Under Colorado law, there is no limit to the number of times an amendment can be on the ballot, provided it has enough signatures. Bickers says other amendments have had multiple failed attempts on the ballot, and ultimately passed.

Wendy Underhill, program manager with the National Conference of State Legislatures, says the fact groups can make repeated attempts at similar proposals is part of the state’s system.

“They can, in fact, bring it up, and bring it up again, and bring it up again,” Underhill says. “They can change the argument a little bit. They can reach out to different people.
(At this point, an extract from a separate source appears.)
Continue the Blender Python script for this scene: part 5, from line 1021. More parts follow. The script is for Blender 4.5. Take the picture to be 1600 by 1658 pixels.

Yes, the process is such that more or less the same measure can be brought to voters more than once.”

Reproductive-rights groups insist Amendment 67 ultimately would make any abortion in Colorado a crime. Recent polling from Public Policy Polling shows 37 percent of Colorado voters support the Personhood Amendment, and a majority of voters must approve the amendment for it to become part of the constitution. Supporters insist this amendment is different than those in years past, and will not impact abortion.

Colorado’s TABOR Amendment, passed in 1992, which prevents state and local governments from raising tax rates without voter approval had two versions on previous ballots. Bickers says over time supporters modified their proposal to be more amendable to a majority of the population, and he is skeptical the results will be different than in years past with Amendment 67.

“When there isn’t an effort to recraft the proposal based on the prior attempt, proposals don’t, they generally don’t, do better than they did in the past,” Bickers says.